La defensa moral del modelo de vida ha sido cuestionada por muchos y esta generación está enfrentado dificultades para defender la democracia como forma de vida. Sin embargo, muchos socios económicos y multilaterales son Estados no cooperativos, como las dictaduras, y hace más difícil el trabajo de presión internacional desde adentro.
La era del poder blando requiere de un fuerte liderazgo con carácter moral que muestre firmeza en defender el modelo de vida democrático y la habilidad para usar las presiones económicas y multilaterales para corregir la conducta del Estado paria.

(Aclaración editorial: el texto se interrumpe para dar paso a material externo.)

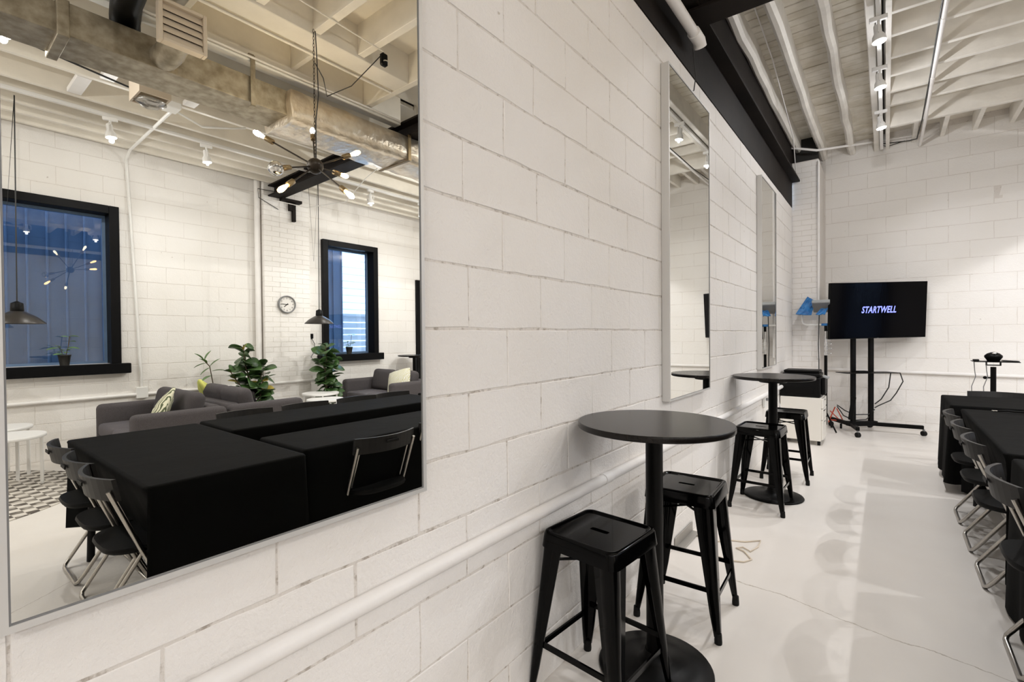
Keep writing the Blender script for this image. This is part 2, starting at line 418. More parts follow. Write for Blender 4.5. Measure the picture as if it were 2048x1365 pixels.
def block_mesh(name, along, L, Hh, m, face=.0, th=.05, bev=.005):
    """one block, centred on its face; along: 'y-' face looks to +x, 'y+' to -x, 'x' to -y"""
    mb = MB(); j = min(.0026, Hh*.03); nl, ns = (5, 3) if Hh > .12 else (3, 1)
    loop = [(-1+2*i/nl, -1) for i in range(nl)]+[(1, -1+2*i/ns) for i in range(ns)]+[(1-2*i/nl, 1) for i in range(nl)]+[(-1, 1-2*i/ns) for i in range(ns)]
    fr_, bk_ = [], []
    for (u, v) in loop:
        du, dv = random.uniform(-j, j), random.uniform(-j, j)
        a, z = u*L/2, v*Hh/2
        fr_.append((a-u*bev*(abs(u) == 1)+du, -random.uniform(0, .0012), z-v*bev*(abs(v) == 1)+dv)); bk_.append((a+du*.5, -bev*1.6, z+dv*.5))
    lst = [(p[0], -th, p[2]) for p in bk_]
    cv_ = {'px': lambda p: (p[1], p[0], p[2]), 'nx': lambda p: (-p[1], p[0], p[2]), 'ny': lambda p: (p[0], -p[1], p[2])}[along]
    mb.loft([[cv_(p) for p in q] for q in (lst, bk_, fr_)], True, False, False); mb.add([cv_(p) for p in fr_], [tuple(range(len(loop)))])
    return mb.mesh(name, m)
    if along == 'px': mb.box((-th, -L/2, -Hh/2), (0, L/2, Hh/2), bev)
    elif along == 'nx': mb.box((0, -L/2, -Hh/2), (th, L/2, Hh/2), bev)
    else: mb.box((-L/2, 0, -Hh/2), (L/2, th, Hh/2), bev)
    return mb.mesh(name, m)

_bm = {}
def lay(parent, name, facing, plane, a0, a1, zs, period, offs, m, gap=(.003, .005), holes=(), limit=300, near=None, jit=.0010, th=.05, bev=.003):
    """lay courses of masonry pieces on a wall; every piece its own object, the rest past the limit one stuff part"""
    pieces = []
    for k in range(len(zs)-1):
        z0, z1 = zs[k], zs[k+1]
        o = offs[k % len(offs)]
        n0 = math.floor((a0-o)/period)
        i = n0
        while o+i*period < a1:
            s0, s1 = max(a0, o+i*period), min(a1, o+(i+1)*period); i += 1
            segs = [(s0, s1)]
            for (h0, h1, hz0, hz1) in holes:
                if z1 > hz0+.005 and z0 < hz1-.005:
                    ns = []
                    cut = (max(s0, h0), min(s1, h1))
                    if cut[1]-cut[0] > .05:
                        for (q0, q1) in ((z0, hz0), (hz1, z1)):
                            if q1-q0 > .02: pieces.append(((cut[0]+cut[1])/2, (q0+q1)/2, cut[1]-cut[0]-gap[0], q1-q0-gap[1]))
                    for (p, q) in segs:
                        if q <= h0 or p >= h1: ns.append((p, q))
                        else:
                            if p < h0: ns.append((p, h0))
                            if q > h1: ns.append((h1, q))
                    segs = ns
            for (p, q) in segs:
                if q-p > .03: pieces.append(((p+q)/2, (z0+z1)/2, q-p-gap[0], z1-z0-gap[1]))
    if near is not None: pieces.sort(key=lambda t: (t[0]-near[0])**2+(t[1]-near[1])**2)
    rest = MB()
    for n, (a, z, L, Hh) in enumerate(pieces):
        d = random.uniform(-jit, jit)
        pos = (plane+d, a, z) if facing in ('px', 'nx') else (a, plane+d, z)
        if n < limit:
            key = (name, facing, round(L, 3), round(Hh, 3), m.name, n % 7)
            if key not in _bm: _bm[key] = block_mesh(name, facing, round(L, 3), round(Hh, 3), m, th=th, bev=bev)
            b = link(name, _bm[key], parent, pos)
            b.rotation_euler = (random.uniform(-.002, .002), random.uniform(-.002, .002), random.uniform(-.003, .003))
        else:
            x, y, zz = pos
            if facing == 'px': rest.box((x-th, y-L/2, zz-Hh/2), (x, y+L/2, zz+Hh/2))
            elif facing == 'nx': rest.box((x, y-L/2, zz-Hh/2), (x+th, y+L/2, zz+Hh/2))
            else: rest.box((x-L/2, y, zz-Hh/2), (x+L/2, y+th, zz+Hh/2))
    if rest.v: tag(rest.build(name+'_courses', m, parent), kind='stuff')

# the wall with the mirrors
ZL = [0, .19, .39, .59, .79, .99, 1.1765, 1.3816, 1.582, 1.788, 1.981, 2.1885, 2.378, 2.58, 2.78, 2.98, 3.13]
wl = MB().box((-.22, YB, 0), (-.0028, 7.79, 3.13)).build('wall_left', M['mortar']); tag(wl, kind='structure')
offl = [1.3154 if k % 2 else 1.1162 for k in range(16)]
offl = []
for k in range(16):   # joints as seen, by course
    offl.append({11: 1.0801, 10: 1.3043, 9: 1.0969, 8: 1.2926, 7: 1.1177, 6: 1.3154, 5: 1.1162}.get(k, 1.31 if k % 2 == 0 else 1.10))
lay(wl, 'block', 'px', 0.0, -.35, 7.785, ZL, .4064, offl, M['block'], near=(3.0, 1.6))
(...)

Los Estados democráticos están ‘despertándose’ ante esa realidad y poco a poco están reaccionando.
Para ellos, se convierte en un tema contradictorio suspender la cooperación a un país, y Nicaragua es el gran ejemplo, como lo ilustra la ambigüedad en cuanto a por qué no penalizar a Ortega utilizando mecanismos comerciales regionales.
¿De qué depende que aumente la presión internacional sobre Nicaragua, en momentos en que Europa y Estados Unidos tienen puesta su mirada en conflictos mayores, como la invasión rusa a Ucrania o la amenaza nuclear de Corea del Norte?

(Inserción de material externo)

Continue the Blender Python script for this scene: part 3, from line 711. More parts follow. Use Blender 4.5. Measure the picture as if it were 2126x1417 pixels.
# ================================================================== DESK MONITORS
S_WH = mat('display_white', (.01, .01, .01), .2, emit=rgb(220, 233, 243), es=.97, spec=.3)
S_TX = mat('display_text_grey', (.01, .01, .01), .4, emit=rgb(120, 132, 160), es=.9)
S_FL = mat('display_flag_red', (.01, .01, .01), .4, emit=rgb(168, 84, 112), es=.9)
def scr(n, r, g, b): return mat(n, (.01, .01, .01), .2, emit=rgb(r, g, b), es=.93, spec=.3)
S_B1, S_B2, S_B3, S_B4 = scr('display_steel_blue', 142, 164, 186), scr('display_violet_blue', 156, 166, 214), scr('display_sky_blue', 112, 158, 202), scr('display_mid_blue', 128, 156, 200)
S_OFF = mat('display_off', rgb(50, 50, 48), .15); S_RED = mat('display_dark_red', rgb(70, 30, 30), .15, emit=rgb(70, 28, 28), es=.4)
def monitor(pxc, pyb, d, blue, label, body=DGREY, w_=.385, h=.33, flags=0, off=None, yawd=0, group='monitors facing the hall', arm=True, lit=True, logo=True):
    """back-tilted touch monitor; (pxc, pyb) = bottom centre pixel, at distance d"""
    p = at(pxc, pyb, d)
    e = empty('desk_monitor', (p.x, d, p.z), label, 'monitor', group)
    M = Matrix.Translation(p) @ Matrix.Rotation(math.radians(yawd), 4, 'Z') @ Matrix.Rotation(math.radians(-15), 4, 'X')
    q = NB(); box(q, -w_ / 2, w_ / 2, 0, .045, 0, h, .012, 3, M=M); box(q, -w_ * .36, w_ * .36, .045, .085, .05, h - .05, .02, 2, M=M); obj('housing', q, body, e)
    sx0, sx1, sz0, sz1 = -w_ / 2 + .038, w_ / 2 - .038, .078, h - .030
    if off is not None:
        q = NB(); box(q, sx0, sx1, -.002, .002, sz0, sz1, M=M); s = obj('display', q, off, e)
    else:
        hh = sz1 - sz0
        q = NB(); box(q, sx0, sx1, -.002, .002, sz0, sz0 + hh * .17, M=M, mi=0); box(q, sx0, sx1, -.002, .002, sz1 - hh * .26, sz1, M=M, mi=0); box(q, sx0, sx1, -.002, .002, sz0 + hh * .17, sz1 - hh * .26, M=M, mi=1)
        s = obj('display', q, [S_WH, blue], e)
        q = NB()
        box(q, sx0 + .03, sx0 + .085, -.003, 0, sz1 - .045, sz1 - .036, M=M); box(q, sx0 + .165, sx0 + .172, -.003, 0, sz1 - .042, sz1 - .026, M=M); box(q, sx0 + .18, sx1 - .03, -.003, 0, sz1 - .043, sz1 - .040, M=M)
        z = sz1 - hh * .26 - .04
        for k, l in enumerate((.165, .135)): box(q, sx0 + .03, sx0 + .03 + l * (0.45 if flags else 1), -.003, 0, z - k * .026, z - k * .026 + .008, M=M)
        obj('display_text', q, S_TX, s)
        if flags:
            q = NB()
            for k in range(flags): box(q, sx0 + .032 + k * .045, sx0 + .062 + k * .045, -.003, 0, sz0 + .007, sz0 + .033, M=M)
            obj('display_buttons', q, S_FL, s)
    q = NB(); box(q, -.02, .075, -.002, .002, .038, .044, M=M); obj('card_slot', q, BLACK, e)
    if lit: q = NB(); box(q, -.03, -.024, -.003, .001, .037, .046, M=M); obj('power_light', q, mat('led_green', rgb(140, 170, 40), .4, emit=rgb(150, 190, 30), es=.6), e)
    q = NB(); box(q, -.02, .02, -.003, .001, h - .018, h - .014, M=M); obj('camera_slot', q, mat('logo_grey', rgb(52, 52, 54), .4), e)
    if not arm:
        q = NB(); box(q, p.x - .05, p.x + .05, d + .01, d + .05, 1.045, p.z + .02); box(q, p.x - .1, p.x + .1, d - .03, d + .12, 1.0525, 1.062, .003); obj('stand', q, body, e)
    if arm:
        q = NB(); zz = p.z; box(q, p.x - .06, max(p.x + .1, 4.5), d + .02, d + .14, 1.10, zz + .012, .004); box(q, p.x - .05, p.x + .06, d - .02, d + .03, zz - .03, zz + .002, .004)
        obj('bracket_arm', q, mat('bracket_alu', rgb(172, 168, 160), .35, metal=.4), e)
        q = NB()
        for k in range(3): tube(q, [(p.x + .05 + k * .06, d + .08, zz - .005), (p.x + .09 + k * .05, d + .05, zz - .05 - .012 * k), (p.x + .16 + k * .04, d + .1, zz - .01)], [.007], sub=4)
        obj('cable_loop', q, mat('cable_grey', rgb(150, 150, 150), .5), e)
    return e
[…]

La presión internacional depende de la precisión del enfoque que se adopte y el propósito. El propósito no es botar al régimen, sino que coopere, y la precisión es difícil de abordar porque se requiere conocer con certeza cuáles son los factores que pueden debilitar al círculo de poder, e intervenir con herramientas que hagan eso.
Excluir a Nicaragua del CAFTA (el tratado comercial de Estados Unidos-Centroamérica) no necesariamente es la solución.
Sanciones sí, pero a otros niveles, institucionales; los préstamos internacionales, sí. La presión de la disidencia interna, también; la lucha contra la desinformación y la censura también.
Pero ante la ausencia de una oposición organizada en Nicaragua, la comunidad internacional carece de una contraparte con la que pueda hacer contrapeso, y esa es la paradoja de todo esto.